Monday, February 25, 2008

Rating blogs and movies

I saw a rating posted on a blog I read pretty regularly, and clicked on it to rate my own. This blog was given a rating of PG. Want to know why? Because the word "gun" appears in it, once. You can go back and read that post here.

I found this really curious since my other blog got a rating of G despite my using the word "gun" there too. Here's the link to that post.

So obviously the rating is not accurate, even just for so-called "bad" words. The site where you can find out your rating says nothing about how it is formulated. It also doesn't say how many posts back they go in their search for bad words. The utility checked my site way too fast to have gone back through all my old posts, so I'm guessing they only check the "home page" of a given blog. The word is in the title of one of my posts, and therefore in my archives; so the word "gun" appears in the code of my home page.

I like the idea of using a rating system for blogs, despite the fact that my children do not yet read any. But I think if this rating system does get used, it will have to be more of a self-rating which we impose on ourselves. If this were the case, I would rate this blog PG, but not because of the words, but rather the subject matter. I talk about what I think about things, and even though my language might be rated G, the subject matter may very well be rated higher.

On the other hand, I have read blogs where the subject matter is rated G and the language is R. This is unfortunate because my children will never be allowed to read the blogs of some of their friends' families.
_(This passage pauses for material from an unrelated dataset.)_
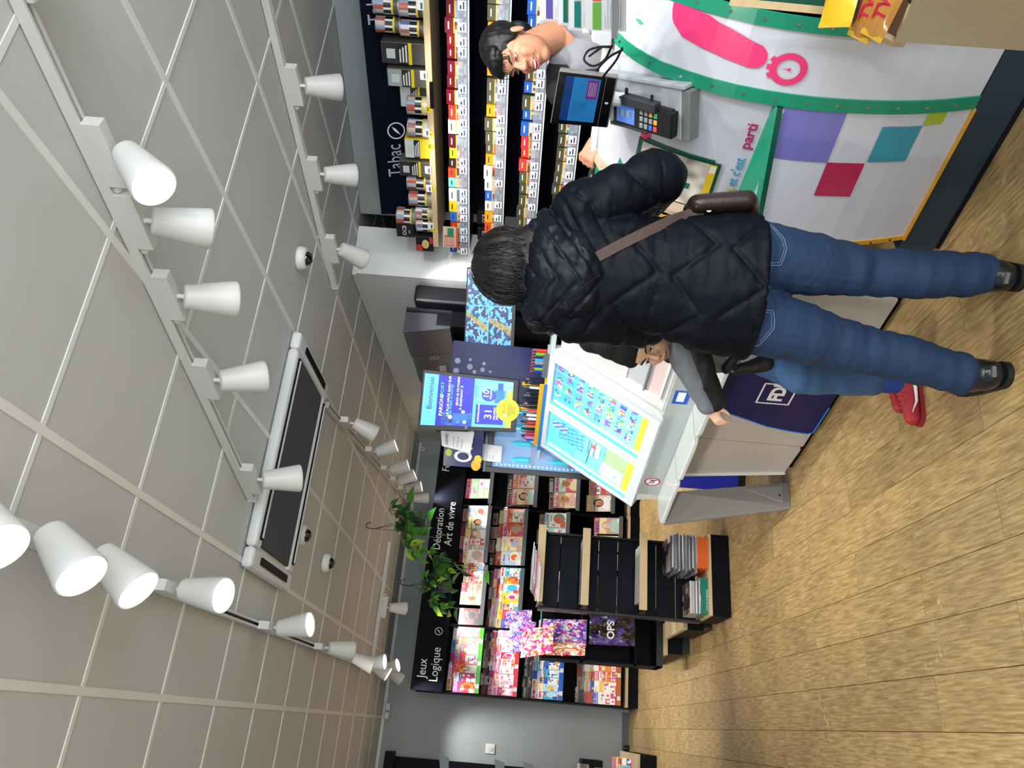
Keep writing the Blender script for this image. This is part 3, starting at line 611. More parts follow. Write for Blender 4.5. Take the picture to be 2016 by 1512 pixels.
# bags of sweets
def sweet(name, lab, px, y_, sz, rot, base, txt, tcol, cat='sweets', grp=None, acc='#d8a92a'):
    p = PF.M @ PF.on_y(*px, y_); t = thing(name, lab, cat, p, rot, grp)
    g = G(); n = 9; vs = []; fs = []
    for i in range(n+1):
        for j in range(7):
            u = i/n*2-1; v = j/6*2-1; h = .45*sz[2]*max(0, (1-abs(u)**3))*max(0, (1-v*v))**.6
            vs.append((u*sz[0]/2, v*sz[1]/2, h+.001+.0015*math.sin(u*30+v*4)))
    for i in range(n):
        for j in range(6): fs.append((i*7+j, (i+1)*7+j, (i+1)*7+j+1, i*7+j+1))
    m = len(vs); vs += [(x, y, -z*.8) for x, y, z in vs]; fs += [(a+m, d+m, c+m, b+m) for a, b, c, d in fs]
    g.add(vs, fs, 0); g.build('wrapper', mat('wrap'+base, base, .25, coat=.6, var=.15, vscale=30), t, smooth=True)
    if txt: link('lettering', textmesh(txt, sz[1]*.72, mat('sw'+tcol, tcol, .4), ext=.0004, align='CENTER', bold=.0012, fn=lambda co: (co.x, co.y-sz[1]*.22, .45*sz[2]*max(0, 1-abs(co.x*2/sz[0])**3)*max(0, 1-(2*(co.y-sz[1]*.2)/sz[1])**2)**.6+.003+co.z)), t)
    for k_ in (-1, 1): G().box(k_*sz[0]*.49-.006, k_*sz[0]*.49+.006, -sz[1]/2, sz[1]/2, -.001, .002).build('crimped_end', mat('wrapend'+acc, acc, .3), t)
    return t
tilt = lambda a: (math.radians(38), math.radians(6), math.radians(a))
sweet('chocolate_bar', 'gold chocolate bar with red lettering, front one in the tray', (1757, -12), -.34, (.19, .060, .024), tilt(-72), '#c58a3c', 'TWIX', '#c41e3a', 'sweets', 'chocolate bars')
sweet('chocolate_bar', 'gold chocolate bar with red lettering, rear one in the tray', (1727, -10), -.30, (.19, .060, .024), tilt(-68), '#b87c34', 'TWIX', '#c41e3a', 'sweets', 'chocolate bars')
sweet('peanut_sweet_bag', 'yellow sweet bag with peanut picture beside the chocolate bars', (1664, -26), -.24, (.17, .085, .03), tilt(-40), '#e3b81f', '', '#c41e3a')
sweet('brown_sweet_packet', 'dark brown sweet packet between yellow bag and gold bars', (1700, -6), -.27, (.13, .05, .02), tilt(-60), '#4c382c', '', '#c41e3a')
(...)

Some people just have potty mouths.

With ratings, we also come up against the problem of what some people think deserves a G rating compared to what others think.

My husband and I recently watched a movie called This Film is Not Yet Rated. We checked it out because I was interested in learning how movies earn their ratings, or more specifically, who is deciding that stupid, dummy, idiot, and other such words deserve a G rating. (Although I am very liberal, I am super conservative when it comes to exposing my children to things before they are ready.)

Well the movie never specifically addressed that. Unfortunately, the movie came from the viewpoint that some movies are getting unfair ratings of NC-17 when the film makers feel they should be getting R ratings. There was also the ridiculous statement that a war movie should be rated PG instead of PG-13 because "kids shouldn't be protected against the realities of war". So this documentary wasn't getting to the facts I wanted to hear in the way I had hoped it would get there.

Nevertheless, it did show how utterly ridiculous the whole rating system is. I really can't write a better review than this portion of one I read on Netflix:
"The very nature of the uber-secretive MPAA makes any documentary on the rating system difficult and one-sided. This is because MPAA refuses to stick up for itself, as to explain itself would only make them vulnerable. And as they are already unquestionably accepted by the industry as THE standard and have the decision to enormously and financially affect 90% of movies released today, lacking any opposition, what would they have to gain? The average person believes the ratings system is mandated by some level of government anyway, why let them know who controls what millions and millions of people learn by means of movies every year?

This movie reveals the kinds of numerous fabrications, doublespeak and antidemocratic processes that can only happen when the 6 largest conglomerates of U.S. media come together and decide who gets rich and what ideas are "safe". Watch this if you are not afraid of naked people [there are many] and feel responsible enough to choose what your own children watch, and not what a bunch of white Californians with no children (ages 5-17) think they should see."
The bottom line is that it's important to watch where your children wander; you can't trust others to keep them safe, because we all have different versions of what safe means. In the movies or on a blog.